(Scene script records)
☆ ☆ ☆ ☆
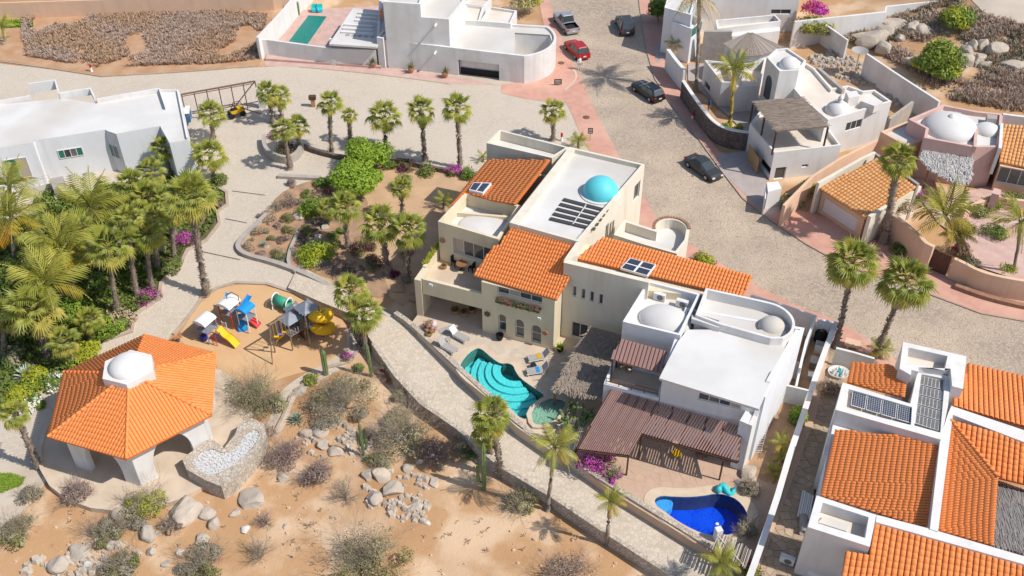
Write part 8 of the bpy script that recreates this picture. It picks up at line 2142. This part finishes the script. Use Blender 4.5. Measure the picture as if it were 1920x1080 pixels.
# boulders
Rk = [(347, 978, 34, 32, 'largest round tan boulder below the gazebo planter'), (467, 950, 27, 17, 'lone flat-topped boulder on open sand left of centre'), (276, 1012, 19, 22, 'upright pale boulder left of the largest one'), (385, 972, 18, 13, 'flat boulder leaning on the right of the largest one'),
 (402, 990, 14, 14, 'rounded boulder right of the flat one'), (380, 1020, 18, 11, 'low pale slab boulder on the sand below the largest one'), (283, 1042, 11, 11, 'small tan boulder under the upright pale one'), (222, 985, 20, 22, 'pointed tan boulder behind the dusty grey shrub'),
 (145, 1050, 24, 16, 'wide pale boulder at the bottom left rock cluster'), (108, 1072, 24, 18, 'pale angular boulder left of the wide one in the bottom cluster'), (162, 1064, 12, 10, 'small white boulder right of the bottom left cluster'), (205, 1030, 13, 12, 'grey boulder under the dusty grey shrub'),
 (700, 948, 21, 17, 'smooth round boulder in front of the split rock group'), (735, 930, 22, 18, 'big cracked boulder behind the smooth round one'), (712, 902, 20, 18, 'tall tan boulder at the top of the split rock group'), (764, 885, 13, 10, 'small smooth boulder right of the split rock group'),
 (690, 900, 14, 16, 'narrow tan boulder on the left of the split rock group'), (780, 960, 17, 12, 'brown slab boulder below the split rock group'), (628, 855, 15, 12, 'pale smooth boulder in the centre of the pale rock band'), (605, 842, 12, 14, 'tan boulder left of the smooth one in the pale rock band'),
 (575, 820, 14, 12, 'pale boulder at the left end of the pale rock band'), (600, 815, 20, 11, 'wide pale rock in the pale rock band'), (530, 902, 13, 9, 'small tan rock under the bare purple-brown shrub'), (815, 912, 13, 8, 'small rock on the sand below the purple scrub'),
 (440, 968, 12, 7, 'small flat stone left under the lone boulder'), (460, 998, 12, 6, 'small flat white stone on open sand'), (800, 985, 7, 5, 'tiny white stone below the brown slab'), (535, 990, 6, 5, 'tiny stone by the small bare twig bush'), (785, 870, 9, 6, 'small stone between scrub and path wall'),
 (337, 1040, 8, 7, 'small white stone right of the thin sand strip'), (310, 1062, 9, 6, 'small tan stone near the bottom left'), (850, 600, 0, 0, ''), (745, 548, 16, 9, 'orange-brown boulder in shade at the cream house corner'), (775, 562, 14, 7, 'flat orange boulder beside the stone path end'),
 (560, 740, 14, 8, 'flat pale stone beside the curved kerb'), (1405, 895, 20, 14, 'tan boulder right of the pergola pillar'), (1390, 912, 12, 9, 'smaller tan boulder beside the pool terrace corner'), (500, 465, 6, 5, 'small pink rock in the clipped garden'),
 (595, 450, 10, 8, 'pinkish rock right of the wide olive mound'), (583, 400, 10, 9, 'dark rock in the shade above the garden'), (560, 412, 12, 9, 'grey rock at the shaded dry stream'), (608, 430, 9, 8, 'tan rock by the young leaning palm'),
 (1640, 88, 24, 20, 'big rounded boulder on the hill behind the satellite dish'), (1662, 72, 20, 13, 'flat tan boulder above the big rounded hill one'), (1658, 103, 13, 16, 'upright boulder right of the big rounded hill one'), (1682, 58, 20, 10, 'long tan boulder on the hill top row, left'), (1712, 62, 16, 12, 'tan boulder on the hill top row, middle'),
 (1735, 65, 14, 10, 'tan boulder on the hill top row, right'), (1712, 128, 13, 16, 'tall boulder left of the large yellow-green tree'), (1815, 105, 13, 12, 'grey boulder right of the large yellow-green tree, upper left'), (1828, 92, 12, 11, 'grey boulder right of the large yellow-green tree, top'),
 (1818, 122, 13, 12, 'pale boulder right of the large yellow-green tree, lower'), (1845, 95, 13, 13, 'round grey boulder in the right hill cluster'), (1872, 108, 16, 18, 'largest egg-shaped boulder in the right hill cluster'), (1850, 128, 12, 9, 'low boulder in front of the egg-shaped one'), (1838, 120, 12, 12, 'cracked boulder in the middle of the right hill cluster'),
 (1905, 132, 22, 9, 'long flat rock at the right edge of the hill'), (1615, 78, 12, 12, 'small boulder left of the big rounded hill one'), (1690, 78, 10, 9, 'small hill boulder below the top row')]
for u, v, a, b, lb in Rk:
    if lb: rock(u, v, a * (1.55 if v < 140 else 1.1), b * (1.5 if v < 140 else 1.1), lb, 'rock_orange' if 'orange' in lb else ('rock_white' if 'white' in lb else 'rock'), 'boulders and rocks', z=.1 if u > 1380 and v > 800 else None)
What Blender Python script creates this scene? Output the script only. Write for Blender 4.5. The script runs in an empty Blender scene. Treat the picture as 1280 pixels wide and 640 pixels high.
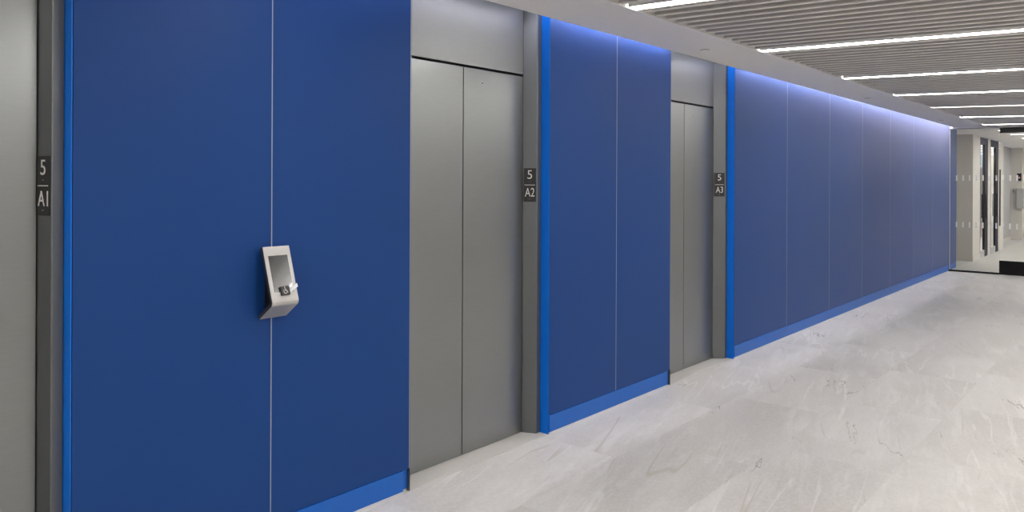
import bpy, bmesh, math, random
from mathutils import Vector, Matrix
random.seed(7)
SC = bpy.context.scene
COL = SC.collection

# ------------------------------------------------------------------ materials
def new_mat(name):
    m = bpy.data.materials.new(name); m.use_nodes = True
    nt = m.node_tree
    return m, nt, nt.nodes['Principled BSDF']

def mat(name, col, rough=0.5, metal=0.0, var=0.04, scale=8.0, stretch=(1, 1, 1), spec=0.5, bump=0.0, rvar=0.0, coat=0.0):
    """principled with a faint noise variation of the surface's own colour"""
    m, nt, b = new_mat(name)
    tc = nt.nodes.new('ShaderNodeTexCoord'); mp = nt.nodes.new('ShaderNodeMapping')
    mp.inputs['Scale'].default_value = stretch
    no = nt.nodes.new('ShaderNodeTexNoise'); no.inputs['Scale'].default_value = scale; no.inputs['Detail'].default_value = 4
    nt.links.new(tc.outputs['Object'], mp.inputs['Vector']); nt.links.new(mp.outputs['Vector'], no.inputs['Vector'])
    rp = nt.nodes.new('ShaderNodeMapRange')
    rp.inputs['To Min'].default_value = 1 - var; rp.inputs['To Max'].default_value = 1 + var
    nt.links.new(no.outputs['Fac'], rp.inputs['Value'])
    mx = nt.nodes.new('ShaderNodeVectorMath'); mx.operation = 'SCALE'
    mx.inputs[0].default_value = col[:3]
    nt.links.new(rp.outputs['Result'], mx.inputs['Scale'])
    nt.links.new(mx.outputs['Vector'], b.inputs['Base Color'])
    b.inputs['Roughness'].default_value = rough; b.inputs['Metallic'].default_value = metal
    b.inputs['Specular IOR Level'].default_value = spec
    b.inputs['Coat Weight'].default_value = coat
    if rvar:
        r2 = nt.nodes.new('ShaderNodeMapRange'); r2.inputs['To Min'].default_value = rough - rvar; r2.inputs['To Max'].default_value = rough + rvar
        nt.links.new(no.outputs['Fac'], r2.inputs['Value']); nt.links.new(r2.outputs['Result'], b.inputs['Roughness'])
    if bump:
        bp = nt.nodes.new('ShaderNodeBump'); bp.inputs['Strength'].default_value = bump; bp.inputs['Distance'].default_value = 0.002
        nt.links.new(no.outputs['Fac'], bp.inputs['Height']); nt.links.new(bp.outputs['Normal'], b.inputs['Normal'])
    return m

def emit(name, col, strength):
    m, nt, b = new_mat(name)
    b.inputs['Base Color'].default_value = (0.8, 0.8, 0.8, 1)
    b.inputs['Emission Color'].default_value = (*col, 1); b.inputs['Emission Strength'].default_value = strength
    return m

def glass(name, tint=(0.985, 0.99, 0.985), rough=0.0):
    m, nt, b = new_mat(name)
    b.inputs['Base Color'].default_value = (*tint, 1); b.inputs['Roughness'].default_value = rough
    b.inputs['Transmission Weight'].default_value = 1.0; b.inputs['IOR'].default_value = 1.45
    return m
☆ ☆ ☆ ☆
*Goal of the exercise*. Copy exactly the part of the material above that opens with the line containing "What Blender Python" and closes with the line containing "return m, nt, nt.nodes['Principled BSDF']", ends included. Drop the images.

*Written solution*.
What Blender Python script creates this scene? Output the script only. Write for Blender 4.5. The script runs in an empty Blender scene. Treat the picture as 1280 pixels wide and 640 pixels high.
import bpy, bmesh, math, random
from mathutils import Vector, Matrix
random.seed(7)
SC = bpy.context.scene
COL = SC.collection

# ------------------------------------------------------------------ materials
def new_mat(name):
    m = bpy.data.materials.new(name); m.use_nodes = True
    nt = m.node_tree
    return m, nt, nt.nodes['Principled BSDF']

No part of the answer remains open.